Lars Christensen in an interview to the International Herald Tribune, on Nov, 12, 2007:

“I can’t say for sure that I want Latvia to devalue - it’s tough decision,” said Lars Christensen, an analyst with Danske Bank in Copenhagen and a leading voice of gloom in Baltic economics. “But I sure can say that it’s pretty clear the ECB wants Latvia to devalue. It’s hard to see it any other way.”

Bjorn Wahlroos, CEO of Sampros in an interview to Sweden’s Affars Varlden on Oct. 28, 2008.

What is your view of the Baltic countries’ economies in general?

- They have an unreliable mode of a single cause. They all have overvalued currencies, to varying degrees.
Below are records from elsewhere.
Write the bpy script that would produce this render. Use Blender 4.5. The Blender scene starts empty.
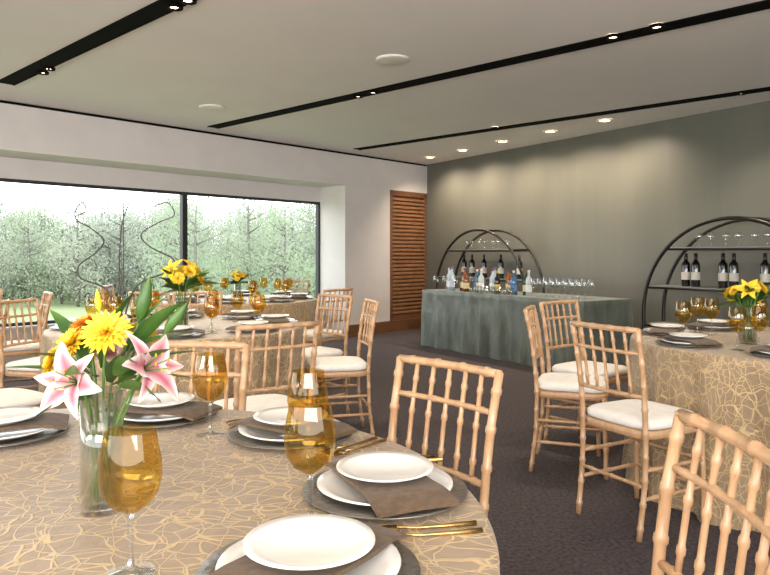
import bpy, math, random
from mathutils import Vector, Matrix, Euler
random.seed(7)
S=bpy.context.scene
COL=S.collection
pi=math.pi

# ------------------------------------------------------------------ materials
def lin(c):
    out=[]
    for v in c[:3]:
        v=v/255.0
        out.append(v/12.92 if v<=0.04045 else ((v+0.055)/1.055)**2.4)
    return (out[0],out[1],out[2],1.0)
def mat(name,rgb,rough=0.6,metal=0.0,spec=0.5,sheen=0.0,emis=None,estr=0.0,coat=0.0):
    m=bpy.data.materials.new(name); m.use_nodes=True
    b=m.node_tree.nodes['Principled BSDF']
    b.inputs['Base Color'].default_value=lin(rgb)
    b.inputs['Roughness'].default_value=rough
    b.inputs['Metallic'].default_value=metal
    b.inputs['Specular IOR Level'].default_value=spec
    b.inputs['Sheen Weight'].default_value=sheen
    b.inputs['Coat Weight'].default_value=coat
    if emis:
        b.inputs['Emission Color'].default_value=lin(emis)
        b.inputs['Emission Strength'].default_value=estr
    return m
def noisy(m,rgb2,scale=10,stretch=(1,1,1),bump=0.0,detail=4,lo=0.35,hi=0.65,bscale=None,bdist=.02):
    nt=m.node_tree; N=nt.nodes; L=nt.links; b=N['Principled BSDF']
    tc=N.new('ShaderNodeTexCoord'); mp=N.new('ShaderNodeMapping'); mp.inputs['Scale'].default_value=stretch
    nz=N.new('ShaderNodeTexNoise'); nz.inputs['Scale'].default_value=scale; nz.inputs['Detail'].default_value=detail
    L.new(tc.outputs['Object'],mp.inputs['Vector']); L.new(mp.outputs['Vector'],nz.inputs['Vector'])
    r=N.new('ShaderNodeValToRGB'); r.color_ramp.elements[0].position=lo; r.color_ramp.elements[1].position=hi
    r.color_ramp.elements[0].color=b.inputs['Base Color'].default_value
    r.color_ramp.elements[1].color=lin(rgb2)
    L.new(nz.outputs['Fac'],r.inputs['Fac']); L.new(r.outputs['Color'],b.inputs['Base Color'])
    if bump>0:
        src=nz
        if bscale:
            src=N.new('ShaderNodeTexNoise'); src.inputs['Scale'].default_value=bscale; src.inputs['Detail'].default_value=5
            L.new(mp.outputs['Vector'],src.inputs['Vector'])
        bp=N.new('ShaderNodeBump'); bp.inputs['Strength'].default_value=bump; bp.inputs['Distance'].default_value=bdist
        L.new(src.outputs['Fac'],bp.inputs['Height']); L.new(bp.outputs['Normal'],b.inputs['Normal'])
    return m
def glassy(name,tint,fmin=0.04,fmax=0.6,rough=0.02,gcol=(1,1,1,1)):
    m=bpy.data.materials.new(name); m.use_nodes=True
    nt=m.node_tree; N=nt.nodes; L=nt.links
    N.remove(N['Principled BSDF']); out=N['Material Output']
    t=N.new('ShaderNodeBsdfTransparent'); t.inputs['Color'].default_value=tint
    g=N.new('ShaderNodeBsdfGlossy'); g.inputs['Roughness'].default_value=rough; g.inputs['Color'].default_value=gcol
    lw=N.new('ShaderNodeLayerWeight'); lw.inputs['Blend'].default_value=0.5
    pw=N.new('ShaderNodeMath'); pw.operation='POWER'; pw.inputs[1].default_value=3.0
    mr=N.new('ShaderNodeMapRange'); mr.inputs['To Min'].default_value=fmin; mr.inputs['To Max'].default_value=fmax
    mx=N.new('ShaderNodeMixShader')
    L.new(lw.outputs['Facing'],pw.inputs[0]); L.new(pw.outputs[0],mr.inputs['Value']); L.new(mr.outputs[0],mx.inputs['Fac'])
    L.new(t.outputs[0],mx.inputs[1]); L.new(g.outputs[0],mx.inputs[2]); L.new(mx.outputs[0],out.inputs['Surface'])
    return m

M_wall=noisy(mat('wall_paint',(206,201,197),0.85),(211,206,202),3)
M_ceil=noisy(mat('ceiling_paint',(228,225,223),0.9),(231,228,226),2)
M_black=mat('slot_black',(9,8,8),0.9,spec=.1)
M_frame=mat('window_frame_dark',(52,54,56),0.45,0.3)
M_sill=mat('sill_white',(205,203,198),0.6)
M_carpet=noisy(mat('carpet',(64,57,59),0.98,spec=0.1),(98,90,90),55,bump=0.6,detail=6,bscale=160,lo=0.3,hi=0.7)
M_green=noisy(mat('wall_green_fabric',(98,99,90),0.42,spec=0.4),(104,104,95),1.3,stretch=(3.0,3.0,0.25),detail=8,bump=.12,bscale=60,bdist=.003)
M_woodd=noisy(mat('wood_dark',(100,66,42),0.5),(124,84,54),9,stretch=(1,1,8))
M_wood=noisy(mat('chair_wood',(184,144,106),0.34,coat=0.3),(199,160,120),14,stretch=(3,3,1))
M_cush=noisy(mat('cushion_white',(226,220,210),0.85,sheen=0.2),(234,229,220),20,bump=0.1)
M_china=mat('china_white',(232,229,222),0.18,coat=0.4)
M_napkin=noisy(mat('napkin_taupe',(80,61,41),0.75,sheen=0.1),(96,76,53),60,bump=0.15)
M_gold=mat('gold_flatware',(196,164,104),0.25,1.0)
M_leaf=noisy(mat('leaf_green',(50,86,34),0.45),(88,122,50),12)
M_stem=mat('stem_green',(96,132,62),0.5)
M_yel=noisy(mat('petal_yellow',(236,188,28),0.6),(246,212,66),30)
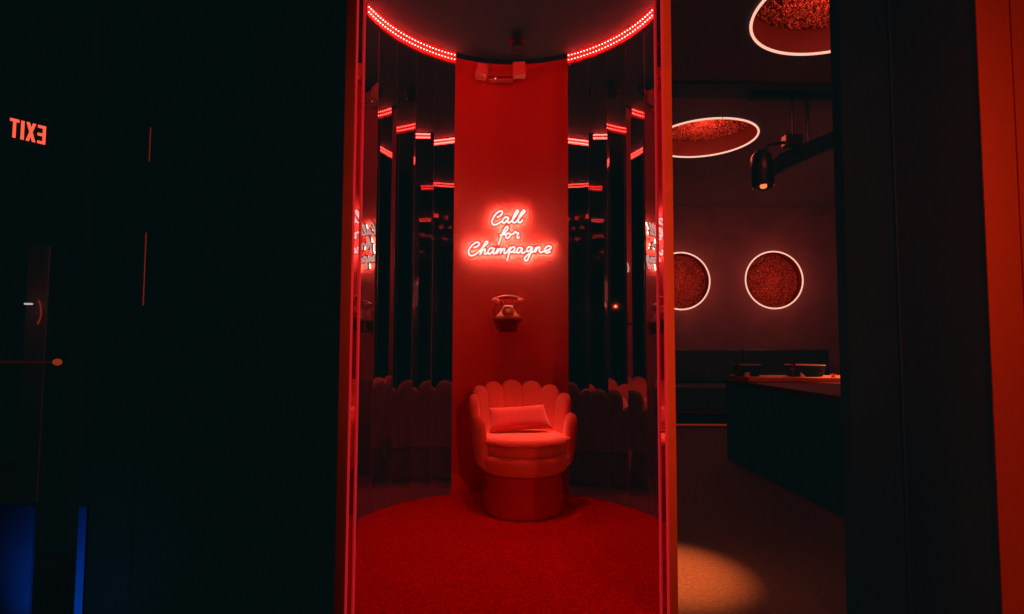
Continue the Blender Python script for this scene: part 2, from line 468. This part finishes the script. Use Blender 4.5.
bm = tube(bmesh.new(), cr([(-.085, .016, .128), (-.065, .016, .146), (-.03, .016, .155), (0, .016, .157), (.03, .016, .155), (.065, .016, .146), (.085, .016, .128)], 5),
          .012, 12)
hs = mk('handset', bm, 'phone', tel, smooth=True, local=True)
for s in (-1, 1):
    T = Matrix.Translation((s * .084, .012, .122)) @ Matrix.Rotation(math.radians(-s * 32), 4, 'Y')
    bm = lathe(bmesh.new(), [(0, .026), (.018, .023), (.030, .010), (.034, -.008), (.032, -.018), (0, -.018)], n=24)
    bmesh.ops.transform(bm, matrix=T, verts=bm.verts)
    mk('earpiece' if s > 0 else 'mouthpiece', bm, 'phone', hs, smooth=True, local=True)
cord = []
base = cr([(-.098, .012, .098), (-.122, -.01, .060), (-.112, -.03, .015), (-.100, -.03, -.035), (-.088, -.01, -.075), (-.075, .03, -.095), (-.06, .055, -.06), (-.05, .06, .01)], 10)
for i, p in enumerate(base):
    a = i * 1.35; cord.append(Vector(p) + Vector((math.cos(a) * .005, math.sin(a) * .005, 0)))
mk('coiled_cord', tube(bmesh.new(), cr(cord, 3), .0024, 6), 'phone', tel, smooth=True, local=True)

# ------------------------------------------------------------------ shell chair
CHX, CHY = .072, 3.375
YAW = math.radians(14)
CHZ = .012
chair = thing('shell_chair', 'coral red velvet tub chair with scalloped shell back and round drum base in the booth', 'chair', (CHX, CHY, CHZ), YAW)
# local: front is -y
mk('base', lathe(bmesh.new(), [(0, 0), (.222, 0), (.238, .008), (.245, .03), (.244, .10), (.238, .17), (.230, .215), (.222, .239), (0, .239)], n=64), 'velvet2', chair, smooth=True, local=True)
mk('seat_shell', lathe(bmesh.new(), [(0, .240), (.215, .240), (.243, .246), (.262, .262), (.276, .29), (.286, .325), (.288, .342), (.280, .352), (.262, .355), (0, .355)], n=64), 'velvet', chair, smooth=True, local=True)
def cush_mod(a, z):
    if z < .42: return 1
    return 1 + .09 * abs(math.sin(a * 5)) ** .9
cu = lathe(bmesh.new(), [(0, .356), (.238, .356), (.250, .366), (.252, .39), (.252, .418), (.262, .426), (.266, .436), (.258, .448), (.20, .457), (.1, .461), (0, .462)], n=144, mod=cush_mod)
for v in cu.verts: v.co.y = v.co.y * (1.0 if v.co.y > 0 else 1.06)
mk('seat_cushion', cu, 'velvet', chair, smooth=True, local=True)
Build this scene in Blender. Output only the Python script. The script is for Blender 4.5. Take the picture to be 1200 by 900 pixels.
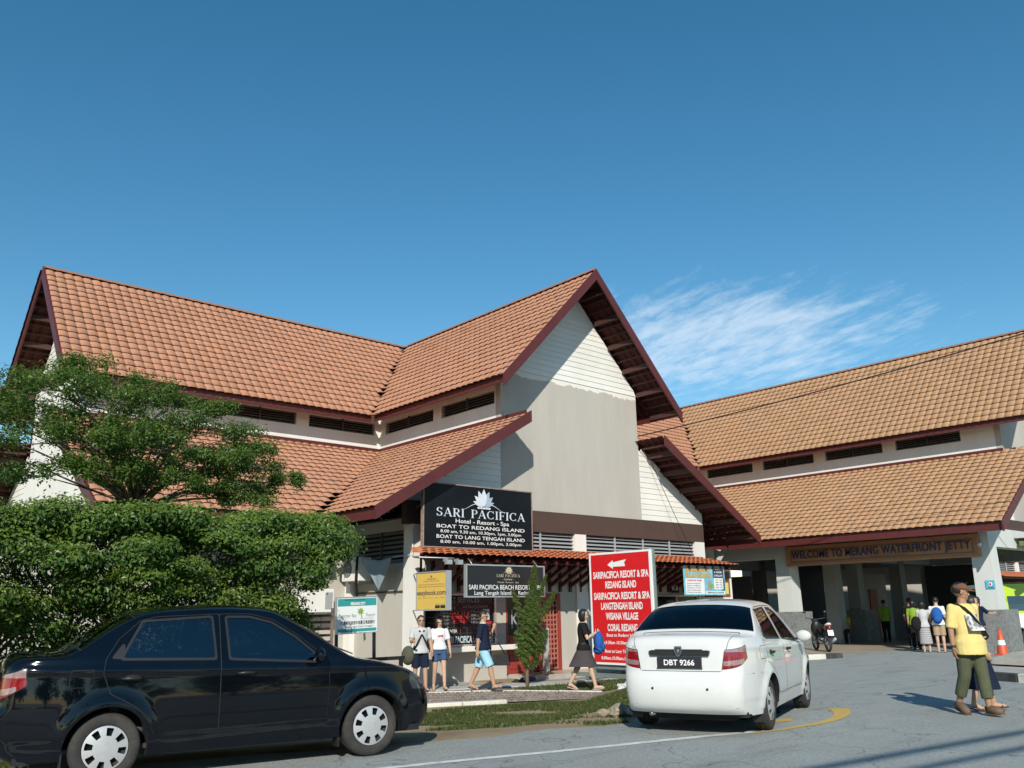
import bpy, bmesh, math, random
import numpy as np
from mathutils import Vector, Matrix
random.seed(7)
RNG = np.random.default_rng(11)
PI = math.pi
sc = bpy.context.scene
for o in list(bpy.data.objects):
    bpy.data.objects.remove(o)
C = sc.collection

# ------------------------------------------------------------------ camera
cam_d = bpy.data.cameras.new("camera")
cam_d.sensor_width = 36.0
cam_d.lens = 30.03
cam_d.clip_start = 0.05
cam_d.clip_end = 6000.0
cam = bpy.data.objects.new("camera", cam_d)
C.objects.link(cam)
cam.matrix_world = Matrix([[0.750552, -0.157881, -0.641674, 0.0], [-0.660627, -0.202205, -0.722969, 0.0], [-0.015607, 0.966533, -0.256066, 1.4], [0.0, 0.0, 0.0, 1.0]])
sc.camera = cam

# ------------------------------------------------------------------ sky and sun
SUN_FROM = Vector((-0.665, -0.70, 0.56)).normalized()
world = bpy.data.worlds.new("World")
sc.world = world
world.use_nodes = True
wt = world.node_tree
wn, wl = wt.nodes, wt.links
wn.clear()
def N(tree, kind, **kw):
    n = tree.nodes.new(kind)
    for k, v in kw.items():
        if k.startswith("i_"):
            n.inputs[k[2:].replace("_", " ")].default_value = v
        else:
            setattr(n, k, v)
    return n
sky = N(wt, "ShaderNodeTexSky", sky_type="NISHITA", sun_disc=False)
sky.sun_elevation = math.asin(SUN_FROM.z)
sky.sun_rotation = math.atan2(SUN_FROM.x, SUN_FROM.y)
sky.altitude = 0.0
sky.air_density = 1.0
sky.dust_density = 0.05
sky.ozone_density = 1.2
bg = N(wt, "ShaderNodeBackground")
bg.inputs["Strength"].default_value = 0.11
out = N(wt, "ShaderNodeOutputWorld")
# thin cirrus: streaks in the plane of the cloud layer, a patch of it low in the north-east
tc = N(wt, "ShaderNodeTexCoord")
sep = N(wt, "ShaderNodeSeparateXYZ")
wl.new(tc.outputs["Generated"], sep.inputs[0])
mx = N(wt, "ShaderNodeMath", operation="MAXIMUM"); mx.inputs[1].default_value = 0.03
wl.new(sep.outputs["Z"], mx.inputs[0])
dx = N(wt, "ShaderNodeMath", operation="DIVIDE"); wl.new(sep.outputs["X"], dx.inputs[0]); wl.new(mx.outputs[0], dx.inputs[1])
dy = N(wt, "ShaderNodeMath", operation="DIVIDE"); wl.new(sep.outputs["Y"], dy.inputs[0]); wl.new(mx.outputs[0], dy.inputs[1])
pl = N(wt, "ShaderNodeCombineXYZ"); wl.new(dx.outputs[0], pl.inputs["X"]); wl.new(dy.outputs[0], pl.inputs["Y"])
mp = N(wt, "ShaderNodeMapping", vector_type="TEXTURE"); mp.inputs["Rotation"].default_value = (0, 0, math.radians(68)); mp.inputs["Scale"].default_value = (0.25, 0.11, 1)
wl.new(pl.outputs[0], mp.inputs["Vector"])
nz = N(wt, "ShaderNodeTexNoise"); nz.inputs["Scale"].default_value = 1.0; nz.inputs["Detail"].default_value = 7.0; nz.inputs["Roughness"].default_value = 0.66; nz.inputs["Distortion"].default_value = 0.25
wl.new(mp.outputs[0], nz.inputs["Vector"])
big = N(wt, "ShaderNodeTexNoise"); big.inputs["Scale"].default_value = 0.9; big.inputs["Detail"].default_value = 3.0
wl.new(pl.outputs[0], big.inputs["Vector"])
dist = N(wt, "ShaderNodeVectorMath", operation="DISTANCE"); dist.inputs[1].default_value = (2.85, 1.9, 0)
mp2 = N(wt, "ShaderNodeMapping"); mp2.inputs["Scale"].default_value = (1, 1, 1)
wl.new(pl.outputs[0], mp2.inputs["Vector"]); wl.new(mp2.outputs[0], dist.inputs[0])
msk = N(wt, "ShaderNodeMapRange", interpolation_type="SMOOTHERSTEP")
msk.inputs["From Min"].default_value = 1.25; msk.inputs["From Max"].default_value = 0.1; 
wl.new(dist.outputs["Value"], msk.inputs["Value"])
ad = N(wt, "ShaderNodeMath", operation="MULTIPLY_ADD"); ad.inputs[1].default_value = 0.45
wl.new(msk.outputs[0], ad.inputs[0]); 
s2 = N(wt, "ShaderNodeMath", operation="MULTIPLY_ADD"); s2.inputs[1].default_value = 0.35; wl.new(big.outputs["Fac"], s2.inputs[0]); wl.new(nz.outputs["Fac"], s2.inputs[2])
wl.new(s2.outputs[0], ad.inputs[2])
cr = N(wt, "ShaderNodeMapRange", interpolation_type="SMOOTHSTEP"); cr.inputs["From Min"].default_value = 0.80; cr.inputs["From Max"].default_value = 1.30
cr.inputs["To Max"].default_value = 0.55
wl.new(ad.outputs[0], cr.inputs["Value"])
mk2 = N(wt, "ShaderNodeMath", operation="MULTIPLY"); wl.new(cr.outputs[0], mk2.inputs[0])
m01 = N(wt, "ShaderNodeMapRange"); m01.inputs["From Min"].default_value = 0.0; m01.inputs["From Max"].default_value = 0.25; wl.new(msk.outputs[0], m01.inputs["Value"]); wl.new(m01.outputs[0], mk2.inputs[1])
hs = N(wt, "ShaderNodeHueSaturation"); hs.inputs["Hue"].default_value = 0.487; hs.inputs["Saturation"].default_value = 1.34; hs.inputs["Value"].default_value = 1.07
wl.new(sky.outputs[0], hs.inputs["Color"])
mixc = N(wt, "ShaderNodeMix", data_type="RGBA"); mixc.inputs["B"].default_value = (7.2, 8.0, 8.8, 1)
wl.new(mk2.outputs[0], mixc.inputs["Factor"]); wl.new(hs.outputs[0], mixc.inputs["A"])
wl.new(mixc.outputs["Result"], bg.inputs["Color"]); wl.new(bg.outputs[0], out.inputs["Surface"])

sun_d = bpy.data.lights.new("sun", "SUN")
sun_d.energy = 4.6
sun_d.angle = math.radians(0.53)
sun_d.color = (1.0, 0.94, 0.83)
sun = bpy.data.objects.new("sun", sun_d)
C.objects.link(sun)
sun.location = (-8, -8, 20)
sun.rotation_euler = SUN_FROM.to_track_quat("Z", "Y").to_euler()
sc.view_settings.view_transform = "Standard"
sc.view_settings.look = "None"
sc.view_settings.exposure = 0.15
sc.view_settings.gamma = 1.0
sc.render.engine = "CYCLES"
sc.cycles.max_bounces = 6
sc.cycles.transparent_max_bounces = 12
sc.cycles.caustics_reflective = False
sc.cycles.caustics_refractive = False

# ------------------------------------------------------------------ helpers
def smooth01(t):
    t = min(1.0, max(0.0, t)); return t * t * (3 - 2 * t)

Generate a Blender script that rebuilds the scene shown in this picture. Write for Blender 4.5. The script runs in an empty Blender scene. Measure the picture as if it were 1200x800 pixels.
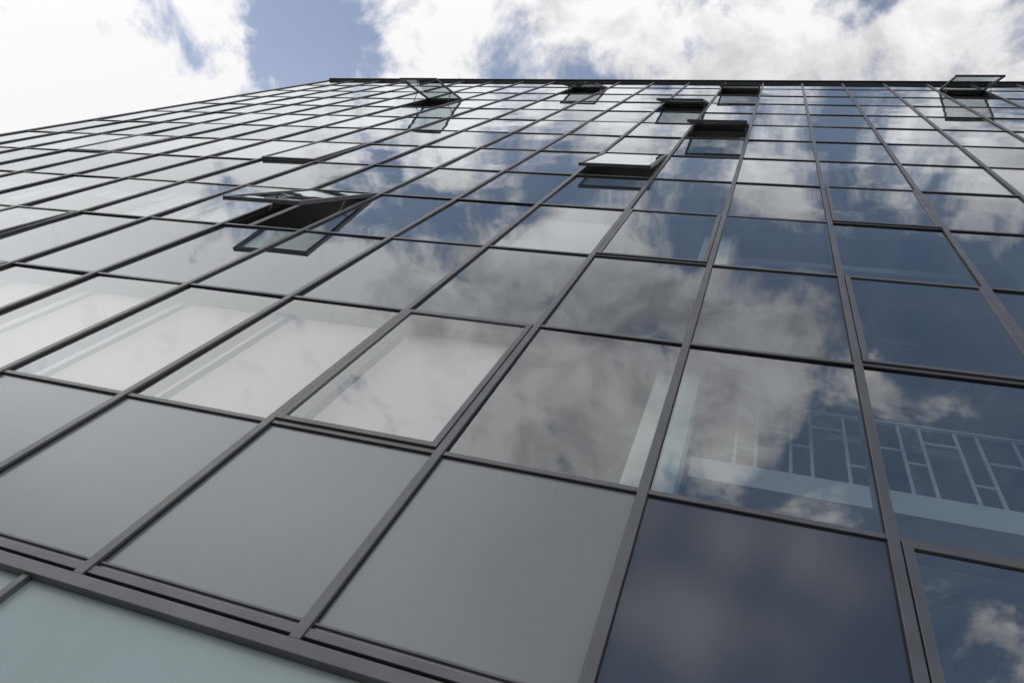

For those of us who have lived through 1991 in Finland is a trip to the Baltics a déjà vu. It is totally absurd that people think it is useful for anyone to maintain an over-valued currency. It is the surest way to stifle all economic activity in those countries, they lose their overall competitiveness abroad, with the domestic cost is higher than it should be.

Gundars Bērziņš of the People’s Party, the former finance minister, ahead of the summer Constitutional referendum:

“In a case of the positive outcome of the referendum the risks of devaluation will significantly increase. I think that within 18 months, plus six months, the devaluation of lat by 20 - 25 percent may become inevitable.”

Republished in the Latvijas Avīze on Nov. 22, 2008.